Peter Robinson has warned that there can be no deal at Stormont until we know what will happen with tax credits - and there are just 10 days left to make an agreement.

The five biggest parties have been in negotiations for almost six weeks about the budget and welfare reform as well as past and present paramilitary activity.

"We are coming to the vital stage, the endgame," the DUP leader told journalists.

He added: "It is my view that if we cannot reach agreement then the process itself will be terminated."

Sources close to the talks say that next week Mr Robinson hopes to travel to Downing Street to meet the Prime Minister or the Chancellor to put the need for more money to them.

He may be accompanied by Mr McGuinness who said on Wednesday that the talks had to be settled within days, not weeks.

Sinn Fein had previously tended to regard deadlines as artificial and this moved him onto Mr Robinson's ground.

Much of the dispute is over welfare reform. Changes were made in Britain which save money but reduce benefits with the result that Sinn Fein and the SDLP blocked them.

We have been fined £10m a week since to reclaim the extra payments. The Stormont House Agreement, concluded last year, took account of this but Sinn Fein pulled out of it when it became clear that Mr Osborne, the Chancellor, planned to cut £12bn more from welfare.

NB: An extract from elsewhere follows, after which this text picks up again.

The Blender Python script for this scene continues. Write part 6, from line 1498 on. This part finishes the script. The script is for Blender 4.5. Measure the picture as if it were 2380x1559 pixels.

Tax credits are a benefit paid to working families which Mr Osborne tried to cut but was defeated in the House of Lords.

He will present revised proposals in an autumn statement on November 25.

The DUP is moving onto Sinn Fein's ground in seeking "future proofing" against benefit cuts. Mr Robinson explained: "We made the Stormont House Agreement with the situation as it then related to us. Since then, there have been other changes, particularly changes relating to working tax credits.

"I am not sure if it is generally known within the media, and indeed the population, the massive impact that that will have here in Northern Ireland.

"We have over 100,000 families who are relying on tax credits in order to remain in work."

He stated bluntly "that cannot be allowed to proceed and looking at the issues... I don't feel that it is sufficient to simply resolve welfare 1 issues (that is ones that existed last year). I think that we have to deal with the up-to-date situation and look at what is likely to happen in terms of those recipients of tax credits."

Theresa Villiers (left), the Secretary of State, welcomed the continued engagement and urged speed.

"It is essential a successful conclusion is reached very soon," she said.